Tous les gouvernements des trente dernières années, sans exception, ont contribué à la généralisation de la précarité, en inventant chacun un nouveau type de contrat précaire assorti d'avantages divers pour les patrons, chaque fois avec pour justification d'inciter les patrons à créer des emplois supplémentaires. Mais les "incitations" n'ont augmenté que le nombre de contrats précaires, pas celui des emplois.

D'ores et déjà, une fraction croissante des salariés, aussi bien dans le privé que dans le public, vit sous la menace permanente de perdre son emploi du jour au lendemain, avec toutes les conséquences que cela entraîne pour trouver un logement, pour faire un emprunt bancaire ou, tout simplement, pour subsister dans des conditions décentes. Mais le souhait du patronat est de remplacer la jungle de toutes les variétés de contrats précaires par la précarisation de tous les emplois.

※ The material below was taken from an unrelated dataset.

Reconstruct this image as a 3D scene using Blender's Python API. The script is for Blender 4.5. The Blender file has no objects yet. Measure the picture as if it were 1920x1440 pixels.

Le patronat se sert du rapport de forces créé par la crainte des licenciements et du chômage pour imposer au fil des ans une dégradation considérable de la condition ouvrière: la précarité, mais aussi les bas salaires, la flexibilité, l'intensification du rythme du travail.

Bien au-delà du problème du seul CPE, il est urgent, il est vital pour l'ensemble du monde du travail de changer le rapport de forces par le seul moyen à sa disposition, l'action collective, les grèves, les manifestations, d'une ampleur susceptible de menacer les patrons dans ce qui est le plus cher à leur coeur: leurs profits.

La réussite de la journée du 7 mars ne suffira pas pour faire reculer le gouvernement sur le CPE, et encore moins pour faire reculer le patronat sur son offensive contre le monde du travail. Il ne le fera que si le 7 mars ne reste pas sans lendemain, que si les organisations syndicales ouvrières qui y ont appelé n'attendent pas des mois, ni même des semaines, pour appeler à une nouvelle action. C'est quand le fer est chaud qu'il faut le battre. C'est avec des réussites comme celle de cette journée que l'on peut redonner confiance à ceux qui ne croient plus à la possibilité de faire reculer patronat et gouvernement par la lutte. Ce sont de nouvelles étapes d'une vaste mobilisation du monde du travail que les organisations syndicales devraient préparer dès aujourd'hui.

Devant les députés, Villepin a eu l'hypocrisie de prétendre, avec le mépris de ceux qui font semblant de croire que la jeunesse, que les travailleurs n'ont pas compris sa politique, qu'il "respecte les inquiétudes et les peurs qui s'expriment dans notre pays". Eh bien, il faudra lui montrer encore plus fermement que nous l'avons au contraire très bien compris, et que ce n'est pas à notre peur, mais à notre colère, que le gouvernement et le patronat auront affaire.